■ **To do**:
Which lines run from the first one up to and including the one with "return tuple(((v/255)/12.92 if"? Print exactly those.

(begin)

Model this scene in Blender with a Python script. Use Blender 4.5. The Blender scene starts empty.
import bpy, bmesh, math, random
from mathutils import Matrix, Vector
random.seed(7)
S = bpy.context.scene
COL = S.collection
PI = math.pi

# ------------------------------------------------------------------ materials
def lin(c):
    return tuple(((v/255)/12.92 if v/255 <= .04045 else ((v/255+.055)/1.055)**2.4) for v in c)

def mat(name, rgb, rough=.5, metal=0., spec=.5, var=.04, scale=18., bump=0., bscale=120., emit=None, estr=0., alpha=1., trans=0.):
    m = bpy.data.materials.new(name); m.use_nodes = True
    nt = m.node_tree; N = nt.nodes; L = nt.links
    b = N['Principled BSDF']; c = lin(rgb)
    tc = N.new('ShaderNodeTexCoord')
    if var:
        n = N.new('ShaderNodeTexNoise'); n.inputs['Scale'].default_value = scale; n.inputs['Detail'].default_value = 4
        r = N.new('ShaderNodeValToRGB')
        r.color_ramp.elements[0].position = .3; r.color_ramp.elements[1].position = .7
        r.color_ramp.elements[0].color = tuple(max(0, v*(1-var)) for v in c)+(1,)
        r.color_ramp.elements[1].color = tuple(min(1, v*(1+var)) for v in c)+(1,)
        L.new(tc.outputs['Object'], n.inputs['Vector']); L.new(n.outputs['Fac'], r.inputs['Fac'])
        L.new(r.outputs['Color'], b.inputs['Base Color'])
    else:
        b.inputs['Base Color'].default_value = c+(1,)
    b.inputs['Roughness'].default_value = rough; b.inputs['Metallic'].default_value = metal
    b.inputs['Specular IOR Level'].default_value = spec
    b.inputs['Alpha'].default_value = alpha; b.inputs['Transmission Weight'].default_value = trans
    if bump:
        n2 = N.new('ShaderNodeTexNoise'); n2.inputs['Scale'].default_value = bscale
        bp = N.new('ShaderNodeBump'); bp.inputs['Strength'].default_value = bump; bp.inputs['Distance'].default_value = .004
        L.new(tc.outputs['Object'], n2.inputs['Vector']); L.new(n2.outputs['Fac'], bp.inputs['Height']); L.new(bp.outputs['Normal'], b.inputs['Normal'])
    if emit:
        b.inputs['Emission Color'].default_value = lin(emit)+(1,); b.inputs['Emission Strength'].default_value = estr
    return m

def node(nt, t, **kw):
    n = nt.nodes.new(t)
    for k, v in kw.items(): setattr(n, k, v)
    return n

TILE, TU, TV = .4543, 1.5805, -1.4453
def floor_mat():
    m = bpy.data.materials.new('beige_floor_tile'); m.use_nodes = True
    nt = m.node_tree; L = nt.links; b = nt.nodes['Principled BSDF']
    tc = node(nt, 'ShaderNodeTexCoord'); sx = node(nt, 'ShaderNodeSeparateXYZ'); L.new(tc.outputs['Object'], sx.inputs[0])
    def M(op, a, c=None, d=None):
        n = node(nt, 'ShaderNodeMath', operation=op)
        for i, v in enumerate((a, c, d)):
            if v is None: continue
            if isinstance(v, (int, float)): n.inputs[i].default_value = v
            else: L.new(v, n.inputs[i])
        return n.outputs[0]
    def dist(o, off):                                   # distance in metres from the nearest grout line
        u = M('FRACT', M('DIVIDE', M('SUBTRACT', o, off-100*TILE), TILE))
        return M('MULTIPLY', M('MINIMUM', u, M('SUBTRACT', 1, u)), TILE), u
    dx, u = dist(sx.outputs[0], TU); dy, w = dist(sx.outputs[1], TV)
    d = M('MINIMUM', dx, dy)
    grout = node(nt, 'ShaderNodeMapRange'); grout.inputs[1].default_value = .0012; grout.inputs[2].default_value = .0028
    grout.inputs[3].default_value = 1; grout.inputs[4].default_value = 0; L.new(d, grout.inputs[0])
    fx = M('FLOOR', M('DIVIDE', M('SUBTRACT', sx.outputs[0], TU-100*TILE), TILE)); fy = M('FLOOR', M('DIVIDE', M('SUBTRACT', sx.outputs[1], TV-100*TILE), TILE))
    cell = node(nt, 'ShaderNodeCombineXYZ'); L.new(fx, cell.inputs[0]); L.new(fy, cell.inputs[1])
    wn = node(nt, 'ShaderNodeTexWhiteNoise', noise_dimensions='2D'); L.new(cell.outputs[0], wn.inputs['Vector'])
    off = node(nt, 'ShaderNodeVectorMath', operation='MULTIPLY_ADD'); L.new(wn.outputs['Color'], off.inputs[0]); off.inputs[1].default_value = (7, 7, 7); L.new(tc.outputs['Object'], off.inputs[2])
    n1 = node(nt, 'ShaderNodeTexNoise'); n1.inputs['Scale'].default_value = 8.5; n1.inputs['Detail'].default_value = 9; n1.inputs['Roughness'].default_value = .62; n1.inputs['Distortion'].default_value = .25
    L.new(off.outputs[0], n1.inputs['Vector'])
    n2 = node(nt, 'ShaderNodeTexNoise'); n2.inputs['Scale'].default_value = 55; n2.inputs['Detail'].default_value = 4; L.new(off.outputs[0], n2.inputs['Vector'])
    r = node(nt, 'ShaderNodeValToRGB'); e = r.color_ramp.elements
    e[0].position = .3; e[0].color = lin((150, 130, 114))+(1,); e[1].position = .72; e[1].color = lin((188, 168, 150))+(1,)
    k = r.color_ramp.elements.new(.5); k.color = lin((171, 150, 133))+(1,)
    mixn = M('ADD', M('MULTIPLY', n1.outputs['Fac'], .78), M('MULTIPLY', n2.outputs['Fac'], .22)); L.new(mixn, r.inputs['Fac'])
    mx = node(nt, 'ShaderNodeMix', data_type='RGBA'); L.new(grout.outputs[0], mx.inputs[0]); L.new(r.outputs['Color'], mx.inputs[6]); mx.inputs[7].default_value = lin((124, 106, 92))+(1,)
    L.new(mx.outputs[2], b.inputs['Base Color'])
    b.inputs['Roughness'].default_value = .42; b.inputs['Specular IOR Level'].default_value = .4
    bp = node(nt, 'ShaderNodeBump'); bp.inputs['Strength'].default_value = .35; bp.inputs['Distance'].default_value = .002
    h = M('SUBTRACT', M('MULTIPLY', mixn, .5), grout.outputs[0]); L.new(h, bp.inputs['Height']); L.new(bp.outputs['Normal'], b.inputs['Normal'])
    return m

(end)

■ **Solved exercise**:
Model this scene in Blender with a Python script. Use Blender 4.5. The Blender scene starts empty.
import bpy, bmesh, math, random
from mathutils import Matrix, Vector
random.seed(7)
S = bpy.context.scene
COL = S.collection
PI = math.pi

# ------------------------------------------------------------------ materials
def lin(c):
    return tuple(((v/255)/12.92 if v/255 <= .04045 else ((v/255+.055)/1.055)**2.4) for v in c)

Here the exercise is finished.